**YOUR TASK**: Copy out every line in which the string "scene" occurs.

━━ DATA BLOCK ━━

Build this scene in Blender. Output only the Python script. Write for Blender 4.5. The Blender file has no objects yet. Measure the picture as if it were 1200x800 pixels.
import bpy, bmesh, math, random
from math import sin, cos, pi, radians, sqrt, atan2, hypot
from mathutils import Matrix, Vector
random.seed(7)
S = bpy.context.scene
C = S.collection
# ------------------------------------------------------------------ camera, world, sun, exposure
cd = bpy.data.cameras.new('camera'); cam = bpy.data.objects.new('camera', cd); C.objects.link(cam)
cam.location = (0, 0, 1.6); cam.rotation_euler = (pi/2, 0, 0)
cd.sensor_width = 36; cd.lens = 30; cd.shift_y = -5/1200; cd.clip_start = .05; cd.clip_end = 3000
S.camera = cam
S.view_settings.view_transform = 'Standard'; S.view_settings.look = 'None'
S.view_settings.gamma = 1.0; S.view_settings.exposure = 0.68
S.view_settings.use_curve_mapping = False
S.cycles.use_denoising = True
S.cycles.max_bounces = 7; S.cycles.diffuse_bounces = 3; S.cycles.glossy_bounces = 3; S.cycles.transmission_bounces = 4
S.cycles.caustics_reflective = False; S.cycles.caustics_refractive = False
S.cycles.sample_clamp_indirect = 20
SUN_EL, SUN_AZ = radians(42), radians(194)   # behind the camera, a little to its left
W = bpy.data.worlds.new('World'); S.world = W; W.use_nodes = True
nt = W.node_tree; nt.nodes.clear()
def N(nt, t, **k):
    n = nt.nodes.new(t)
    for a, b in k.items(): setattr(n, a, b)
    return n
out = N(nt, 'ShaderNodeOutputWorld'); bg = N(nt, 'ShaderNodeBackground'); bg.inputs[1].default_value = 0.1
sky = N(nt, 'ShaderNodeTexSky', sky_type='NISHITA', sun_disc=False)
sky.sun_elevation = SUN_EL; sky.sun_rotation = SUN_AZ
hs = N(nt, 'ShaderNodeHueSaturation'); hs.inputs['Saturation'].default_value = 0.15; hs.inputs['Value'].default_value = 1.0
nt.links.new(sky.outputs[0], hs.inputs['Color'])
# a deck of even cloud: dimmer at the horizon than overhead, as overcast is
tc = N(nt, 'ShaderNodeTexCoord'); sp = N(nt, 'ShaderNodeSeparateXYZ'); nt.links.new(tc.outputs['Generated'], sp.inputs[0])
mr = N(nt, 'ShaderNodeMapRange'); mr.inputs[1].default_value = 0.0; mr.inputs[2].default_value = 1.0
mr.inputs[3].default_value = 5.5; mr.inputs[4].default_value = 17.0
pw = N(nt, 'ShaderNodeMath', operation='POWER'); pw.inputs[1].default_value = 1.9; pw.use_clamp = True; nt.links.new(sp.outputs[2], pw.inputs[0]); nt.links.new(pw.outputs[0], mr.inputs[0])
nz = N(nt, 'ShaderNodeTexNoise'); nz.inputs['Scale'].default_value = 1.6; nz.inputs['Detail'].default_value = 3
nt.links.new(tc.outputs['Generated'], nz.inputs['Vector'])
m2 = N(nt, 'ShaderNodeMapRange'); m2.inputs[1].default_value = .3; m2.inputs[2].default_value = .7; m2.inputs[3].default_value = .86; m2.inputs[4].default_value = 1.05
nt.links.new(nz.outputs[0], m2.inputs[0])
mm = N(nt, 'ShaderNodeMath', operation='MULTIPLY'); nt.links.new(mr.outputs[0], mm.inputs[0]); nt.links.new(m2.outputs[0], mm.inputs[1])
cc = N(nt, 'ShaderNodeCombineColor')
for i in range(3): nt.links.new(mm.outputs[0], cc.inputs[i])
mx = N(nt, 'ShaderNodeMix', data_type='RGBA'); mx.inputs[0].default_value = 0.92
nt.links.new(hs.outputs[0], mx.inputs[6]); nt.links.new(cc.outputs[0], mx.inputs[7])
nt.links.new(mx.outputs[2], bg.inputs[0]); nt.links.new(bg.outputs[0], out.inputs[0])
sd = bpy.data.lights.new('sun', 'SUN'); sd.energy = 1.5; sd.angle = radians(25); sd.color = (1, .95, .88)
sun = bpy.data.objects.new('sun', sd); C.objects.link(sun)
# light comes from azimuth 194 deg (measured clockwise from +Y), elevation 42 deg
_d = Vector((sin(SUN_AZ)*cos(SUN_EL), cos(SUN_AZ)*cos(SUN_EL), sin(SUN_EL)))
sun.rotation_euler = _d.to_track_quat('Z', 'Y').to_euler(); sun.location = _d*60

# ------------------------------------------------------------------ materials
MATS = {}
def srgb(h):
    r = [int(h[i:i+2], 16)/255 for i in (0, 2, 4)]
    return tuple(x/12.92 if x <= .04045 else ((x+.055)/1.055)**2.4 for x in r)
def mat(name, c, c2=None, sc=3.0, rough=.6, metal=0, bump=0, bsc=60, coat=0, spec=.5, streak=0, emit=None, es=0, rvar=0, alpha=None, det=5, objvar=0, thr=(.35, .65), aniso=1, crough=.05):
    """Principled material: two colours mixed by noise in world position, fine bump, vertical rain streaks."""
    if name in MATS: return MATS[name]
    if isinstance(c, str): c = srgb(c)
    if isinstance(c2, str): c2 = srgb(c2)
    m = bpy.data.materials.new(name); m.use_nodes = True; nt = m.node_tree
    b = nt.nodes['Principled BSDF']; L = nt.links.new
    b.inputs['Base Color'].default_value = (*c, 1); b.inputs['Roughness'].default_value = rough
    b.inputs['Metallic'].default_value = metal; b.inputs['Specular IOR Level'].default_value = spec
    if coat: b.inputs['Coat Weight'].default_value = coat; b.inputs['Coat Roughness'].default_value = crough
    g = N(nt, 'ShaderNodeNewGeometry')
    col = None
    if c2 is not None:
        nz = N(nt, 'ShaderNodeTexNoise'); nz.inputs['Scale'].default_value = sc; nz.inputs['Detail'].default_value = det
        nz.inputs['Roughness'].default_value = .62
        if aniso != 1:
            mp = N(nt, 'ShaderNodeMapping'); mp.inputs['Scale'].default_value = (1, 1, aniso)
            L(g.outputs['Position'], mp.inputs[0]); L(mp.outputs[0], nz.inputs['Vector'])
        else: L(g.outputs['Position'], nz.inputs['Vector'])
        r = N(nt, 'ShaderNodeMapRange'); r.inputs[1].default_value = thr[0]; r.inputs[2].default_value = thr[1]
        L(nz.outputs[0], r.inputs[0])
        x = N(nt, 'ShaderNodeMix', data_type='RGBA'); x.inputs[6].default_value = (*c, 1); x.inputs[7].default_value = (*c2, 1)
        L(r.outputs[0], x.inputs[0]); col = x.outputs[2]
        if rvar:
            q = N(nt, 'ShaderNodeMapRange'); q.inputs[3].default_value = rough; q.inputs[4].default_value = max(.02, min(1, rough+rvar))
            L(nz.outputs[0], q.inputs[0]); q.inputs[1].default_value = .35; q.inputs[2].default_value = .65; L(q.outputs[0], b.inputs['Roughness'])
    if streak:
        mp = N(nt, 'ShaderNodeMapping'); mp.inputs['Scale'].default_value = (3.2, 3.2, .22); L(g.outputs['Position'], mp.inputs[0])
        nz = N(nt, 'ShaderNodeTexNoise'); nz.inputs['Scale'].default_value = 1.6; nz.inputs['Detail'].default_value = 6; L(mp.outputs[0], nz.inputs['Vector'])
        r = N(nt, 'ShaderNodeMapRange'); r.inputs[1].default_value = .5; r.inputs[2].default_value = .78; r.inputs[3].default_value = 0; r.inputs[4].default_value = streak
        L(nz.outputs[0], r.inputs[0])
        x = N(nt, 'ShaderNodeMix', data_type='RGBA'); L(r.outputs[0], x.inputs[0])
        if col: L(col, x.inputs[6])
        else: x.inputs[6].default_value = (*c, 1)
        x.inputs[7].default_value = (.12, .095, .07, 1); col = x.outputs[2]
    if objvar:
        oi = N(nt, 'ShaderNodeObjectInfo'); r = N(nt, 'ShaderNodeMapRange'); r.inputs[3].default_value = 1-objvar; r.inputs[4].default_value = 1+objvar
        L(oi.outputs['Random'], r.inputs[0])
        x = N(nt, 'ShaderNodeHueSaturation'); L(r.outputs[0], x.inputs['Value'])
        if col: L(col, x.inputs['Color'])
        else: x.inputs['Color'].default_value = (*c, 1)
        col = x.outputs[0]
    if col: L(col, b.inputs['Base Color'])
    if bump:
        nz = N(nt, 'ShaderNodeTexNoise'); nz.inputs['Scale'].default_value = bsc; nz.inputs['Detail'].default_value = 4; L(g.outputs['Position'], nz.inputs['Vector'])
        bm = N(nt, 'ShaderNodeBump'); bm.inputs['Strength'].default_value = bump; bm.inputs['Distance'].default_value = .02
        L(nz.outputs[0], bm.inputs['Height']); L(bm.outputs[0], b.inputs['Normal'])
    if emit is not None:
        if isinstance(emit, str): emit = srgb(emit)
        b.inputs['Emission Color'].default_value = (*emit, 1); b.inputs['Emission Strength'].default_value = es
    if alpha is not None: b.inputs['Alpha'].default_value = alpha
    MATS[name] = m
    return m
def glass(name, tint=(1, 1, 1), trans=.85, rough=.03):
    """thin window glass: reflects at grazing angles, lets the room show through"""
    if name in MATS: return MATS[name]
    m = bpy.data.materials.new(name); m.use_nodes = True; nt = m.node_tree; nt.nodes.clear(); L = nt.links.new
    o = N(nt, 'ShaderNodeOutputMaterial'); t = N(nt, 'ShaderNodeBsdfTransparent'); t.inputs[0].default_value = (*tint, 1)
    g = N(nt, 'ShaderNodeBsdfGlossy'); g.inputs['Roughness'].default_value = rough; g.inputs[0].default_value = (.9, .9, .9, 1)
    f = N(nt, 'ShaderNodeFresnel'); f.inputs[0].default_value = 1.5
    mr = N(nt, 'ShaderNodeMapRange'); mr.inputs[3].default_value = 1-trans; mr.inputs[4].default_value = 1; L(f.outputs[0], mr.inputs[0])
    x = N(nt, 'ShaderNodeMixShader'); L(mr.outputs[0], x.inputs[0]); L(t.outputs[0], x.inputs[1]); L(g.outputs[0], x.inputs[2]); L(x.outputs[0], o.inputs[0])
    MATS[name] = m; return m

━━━

**THE COMPLETED TASK**:
Build this scene in Blender. Output only the Python script. Write for Blender 4.5. The Blender file has no objects yet. Measure the picture as if it were 1200x800 pixels.
S = bpy.context.scene